1. These tubes take longer to warm up than my favorite tubes.
2. The highs are more "brittle" (but then I don't like a lot of top end except for big climaxes or for rock guitar).
3. The bass is somewhat less defined.
4. It is hard for me to separate effects on the soundstage from the effects listed in 1-3, but I still think the result is to move the listener back a couple more rows.


I'm afraid I don't have the stock tubes for the MG Head to do a comparison, but I do have current production tubes which I think constitute an upgrade: matched JJ power tubes and an electroharmonix middle tube.

Doing the Head-to-head showdown with these tubes vs. the stock Moretto, I find the differences between the amps harder to judge: The Moretto loses some of its main advantage (bass definition) and drops a little of its advantage in resolution.

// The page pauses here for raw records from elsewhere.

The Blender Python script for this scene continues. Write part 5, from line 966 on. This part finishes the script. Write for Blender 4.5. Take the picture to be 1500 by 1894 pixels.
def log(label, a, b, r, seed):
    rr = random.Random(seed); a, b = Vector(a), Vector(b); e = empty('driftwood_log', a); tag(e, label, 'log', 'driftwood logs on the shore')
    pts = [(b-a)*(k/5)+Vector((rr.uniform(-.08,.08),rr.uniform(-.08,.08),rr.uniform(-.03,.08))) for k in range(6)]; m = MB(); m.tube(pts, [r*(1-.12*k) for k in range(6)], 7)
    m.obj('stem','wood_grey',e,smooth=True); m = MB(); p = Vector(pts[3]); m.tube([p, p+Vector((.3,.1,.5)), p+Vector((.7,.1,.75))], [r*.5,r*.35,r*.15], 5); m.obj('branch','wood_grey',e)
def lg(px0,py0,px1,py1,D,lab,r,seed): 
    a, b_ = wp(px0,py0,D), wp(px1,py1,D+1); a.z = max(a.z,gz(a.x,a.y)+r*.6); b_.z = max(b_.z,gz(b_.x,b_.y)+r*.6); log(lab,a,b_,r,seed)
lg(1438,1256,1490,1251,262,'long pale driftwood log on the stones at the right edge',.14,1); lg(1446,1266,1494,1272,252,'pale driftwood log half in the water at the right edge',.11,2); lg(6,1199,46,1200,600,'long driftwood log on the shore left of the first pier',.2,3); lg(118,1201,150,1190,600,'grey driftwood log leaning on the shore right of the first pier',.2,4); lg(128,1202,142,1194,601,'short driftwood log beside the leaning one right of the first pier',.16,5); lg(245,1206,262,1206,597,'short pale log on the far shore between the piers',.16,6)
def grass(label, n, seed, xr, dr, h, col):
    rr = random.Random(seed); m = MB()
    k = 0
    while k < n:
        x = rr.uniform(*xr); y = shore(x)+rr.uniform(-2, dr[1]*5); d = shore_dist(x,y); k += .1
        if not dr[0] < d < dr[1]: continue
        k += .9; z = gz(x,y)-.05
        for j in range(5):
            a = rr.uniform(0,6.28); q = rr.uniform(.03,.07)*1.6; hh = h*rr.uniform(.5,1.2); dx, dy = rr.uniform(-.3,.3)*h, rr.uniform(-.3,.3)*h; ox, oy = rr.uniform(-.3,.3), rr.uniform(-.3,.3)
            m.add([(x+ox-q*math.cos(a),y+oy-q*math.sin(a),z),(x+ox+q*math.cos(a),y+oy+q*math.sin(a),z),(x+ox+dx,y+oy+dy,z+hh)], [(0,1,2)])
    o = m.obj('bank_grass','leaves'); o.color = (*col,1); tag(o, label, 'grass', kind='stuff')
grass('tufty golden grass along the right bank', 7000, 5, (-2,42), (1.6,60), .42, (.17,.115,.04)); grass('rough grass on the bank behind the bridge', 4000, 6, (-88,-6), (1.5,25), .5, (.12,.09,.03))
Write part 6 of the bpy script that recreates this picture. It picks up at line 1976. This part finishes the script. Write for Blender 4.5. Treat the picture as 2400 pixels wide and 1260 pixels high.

The Head gains some ground in bass power and the overall "forwardness" of the presentation, especially in OTL mode.

By the way, I've done some more listening to the Head with the Grado 325s. They definitely prefer the "headphone" jack to the "otl" for definition of detail. The bass slam might be a little less in headphone mode, but this can be remedies by turning up the volume a little.

Overall: Even with stock tubes, I think I prefer the Moretto for classical and well recorded jazz. The Head sounds better with poorly recorded material and perhaps, depending on your taste, with vocals.